The first question to ask yourself about your brand is—where are you now?

While this question could seem too simple at first, it can easily lead you down a rabbit hole of internal meetings, focus groups, and market research. Not that there’s anything wrong with that. It’s just not what we’re trying to do with this exercise. Our intention here is not to uncover every data point about your brand. Rather, we’re looking for a starting point.

When it comes to practicing simplicity, I’m a big fan of the rule of three. This communication principle asserts that things are easier to remember in sets of three. You can see this everywhere from fairytales (The Three Little Pigs) to founding documents (“life, liberty, the pursuit of happiness”).

To help keep your brand’s check-in simple, consider these three guideposts in answering where you are now:

  • What’s your brand spark? What is the spark that lights your brand’s fire? Why do you exist as a brand? Limit yourself to one word. For example, your brand spark could be something like “service” or “helping.”
  • What’s one thing most people (employees and customers alike) would say about your brand? It could be hard to keep this to one word but strive for simplicity. Find the common denominators. Would most agree that your work is grounded in research? That your people really care?
  • Is your brand on the right track? A version of this question is a staple of political polling and can be a foreboding omen to incumbents if the answers point “off track.” For brands, once again, our goal is directional. This can be a simple—yes, no, or even a maybe or kind of. Normally, I’m not a fan of these squishy answers but they may be merited here.

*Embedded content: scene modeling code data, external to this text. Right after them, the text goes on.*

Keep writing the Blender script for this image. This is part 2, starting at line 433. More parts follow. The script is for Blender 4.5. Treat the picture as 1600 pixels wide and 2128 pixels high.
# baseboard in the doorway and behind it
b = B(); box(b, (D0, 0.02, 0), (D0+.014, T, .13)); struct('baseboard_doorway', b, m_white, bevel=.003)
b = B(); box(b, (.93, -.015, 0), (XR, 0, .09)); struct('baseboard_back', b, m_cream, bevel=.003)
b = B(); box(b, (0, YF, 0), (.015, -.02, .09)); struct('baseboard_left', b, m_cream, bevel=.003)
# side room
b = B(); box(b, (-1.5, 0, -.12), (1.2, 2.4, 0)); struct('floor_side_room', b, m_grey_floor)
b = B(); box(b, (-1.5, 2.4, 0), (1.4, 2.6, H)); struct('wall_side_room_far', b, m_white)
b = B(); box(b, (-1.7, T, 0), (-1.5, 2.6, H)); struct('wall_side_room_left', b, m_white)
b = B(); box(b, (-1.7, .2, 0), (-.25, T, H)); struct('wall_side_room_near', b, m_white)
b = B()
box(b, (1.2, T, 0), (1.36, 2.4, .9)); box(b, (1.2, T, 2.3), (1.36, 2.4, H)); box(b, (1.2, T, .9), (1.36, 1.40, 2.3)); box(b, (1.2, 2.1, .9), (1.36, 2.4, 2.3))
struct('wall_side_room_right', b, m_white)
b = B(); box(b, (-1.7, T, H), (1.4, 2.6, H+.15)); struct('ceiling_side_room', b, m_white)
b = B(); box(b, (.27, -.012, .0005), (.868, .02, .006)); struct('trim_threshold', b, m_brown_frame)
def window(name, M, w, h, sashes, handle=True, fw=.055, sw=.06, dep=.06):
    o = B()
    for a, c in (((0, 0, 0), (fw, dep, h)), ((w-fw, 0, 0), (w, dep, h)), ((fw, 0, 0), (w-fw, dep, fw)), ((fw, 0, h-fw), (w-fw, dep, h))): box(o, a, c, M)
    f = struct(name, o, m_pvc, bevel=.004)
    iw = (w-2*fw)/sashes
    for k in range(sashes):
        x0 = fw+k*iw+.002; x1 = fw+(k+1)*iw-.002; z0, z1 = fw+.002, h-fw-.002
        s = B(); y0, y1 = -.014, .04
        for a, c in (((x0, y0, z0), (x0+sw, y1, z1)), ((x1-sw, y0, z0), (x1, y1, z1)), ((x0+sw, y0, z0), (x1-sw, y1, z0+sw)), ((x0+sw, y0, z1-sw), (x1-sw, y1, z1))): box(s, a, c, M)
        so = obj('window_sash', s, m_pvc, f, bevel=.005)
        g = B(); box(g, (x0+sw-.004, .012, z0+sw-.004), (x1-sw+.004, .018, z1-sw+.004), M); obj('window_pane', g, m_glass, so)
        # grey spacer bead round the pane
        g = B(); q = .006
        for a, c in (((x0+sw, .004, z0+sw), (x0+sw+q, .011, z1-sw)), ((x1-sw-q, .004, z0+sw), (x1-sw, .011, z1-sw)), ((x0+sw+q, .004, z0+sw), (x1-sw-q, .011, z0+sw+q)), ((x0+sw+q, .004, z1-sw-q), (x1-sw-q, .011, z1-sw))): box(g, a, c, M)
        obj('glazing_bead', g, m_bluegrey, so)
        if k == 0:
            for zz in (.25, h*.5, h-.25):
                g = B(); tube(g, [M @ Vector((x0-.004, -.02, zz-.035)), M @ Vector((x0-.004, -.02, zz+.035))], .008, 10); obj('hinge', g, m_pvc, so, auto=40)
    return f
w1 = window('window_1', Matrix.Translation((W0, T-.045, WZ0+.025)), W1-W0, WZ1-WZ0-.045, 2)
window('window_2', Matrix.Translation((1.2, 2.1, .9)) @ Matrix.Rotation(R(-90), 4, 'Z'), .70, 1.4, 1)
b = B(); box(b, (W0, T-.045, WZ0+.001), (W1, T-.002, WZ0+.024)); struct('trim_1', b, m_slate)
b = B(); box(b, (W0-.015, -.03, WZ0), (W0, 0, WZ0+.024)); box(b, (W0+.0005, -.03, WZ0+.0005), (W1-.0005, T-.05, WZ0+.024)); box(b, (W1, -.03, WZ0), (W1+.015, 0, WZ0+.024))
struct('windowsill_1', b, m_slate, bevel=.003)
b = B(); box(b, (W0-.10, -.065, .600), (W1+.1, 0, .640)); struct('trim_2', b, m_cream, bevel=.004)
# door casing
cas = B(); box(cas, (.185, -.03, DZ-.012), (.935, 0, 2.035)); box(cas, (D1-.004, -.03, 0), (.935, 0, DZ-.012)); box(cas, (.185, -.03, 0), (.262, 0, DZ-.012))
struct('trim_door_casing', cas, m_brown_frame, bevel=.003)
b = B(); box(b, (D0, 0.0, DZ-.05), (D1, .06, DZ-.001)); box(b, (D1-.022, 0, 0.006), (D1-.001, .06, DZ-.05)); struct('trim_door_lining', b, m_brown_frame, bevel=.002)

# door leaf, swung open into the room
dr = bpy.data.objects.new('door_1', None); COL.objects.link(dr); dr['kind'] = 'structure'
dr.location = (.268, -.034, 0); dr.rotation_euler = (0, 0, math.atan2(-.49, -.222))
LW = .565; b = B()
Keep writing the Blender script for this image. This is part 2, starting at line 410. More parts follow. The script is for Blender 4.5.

Again, look at all of this through the lens of where your brand is at right now. Be realistic. Be truthful. If you don’t like what you see in the mirror, the next question will help you find your way.

Where Do You Want to Be?

Okay, so if the first part of this exercise yielded some unexpected or even uncomfortable answers, this is your opportunity to do something about it.

To course correct, you have to consider what you’ve just learned from the first question and use this as a starting point in determining where you want to be. In planning for a new year, we can even make your answer time-bound—where do you want your brand to be in a year?

Once again, we can use our three guideposts except this time, we’re going to change the order and trade out one of the questions.

  • What’s one thing most people would say about your brand a year from now? Start by envisioning your end result. What do the people who matter most—your employees, customers, and other stakeholders—say about your brand now? Consider how this is different from your current state.
  • What changed to make this possible? (Here’s the new question.) Based on your answer to the previous question, what would you need to change or work on to prompt this response from your brand’s community? Again, this simple question could produce countless responses. That’s okay. Keep the big list but boil it down to—you guessed it—the three most important drivers of change. (If you need additional help editing these, try plotting your finalists on an effort-impact matrix and focusing on where you can have the most impact for the effort you put forth.)
  • Is your brand on the right track now? Ideally, the answer will be yes. That’s what we’re working toward after all. Or, at the very least, hopefully, you’re on a better path. While this could seem pretty obvious it’s important to consider this as you plot your brand’s overall directionality.

By answering these two simple questions you have a wealth of info—a check-in on where your brand is now and a better idea of where you want to be.

And the best part? This is actionable information. Use this to plan your year. Maybe you’ll focus on one of your three key activities each quarter. Or maybe you’ll have smaller tactics that work toward these three big goals concurrently throughout your year. These are details. What matters most is that you start planning. And a new year is a great time to do just that.

Answer these two questions and you’ll be on your way. Happy New Year to you and your brand!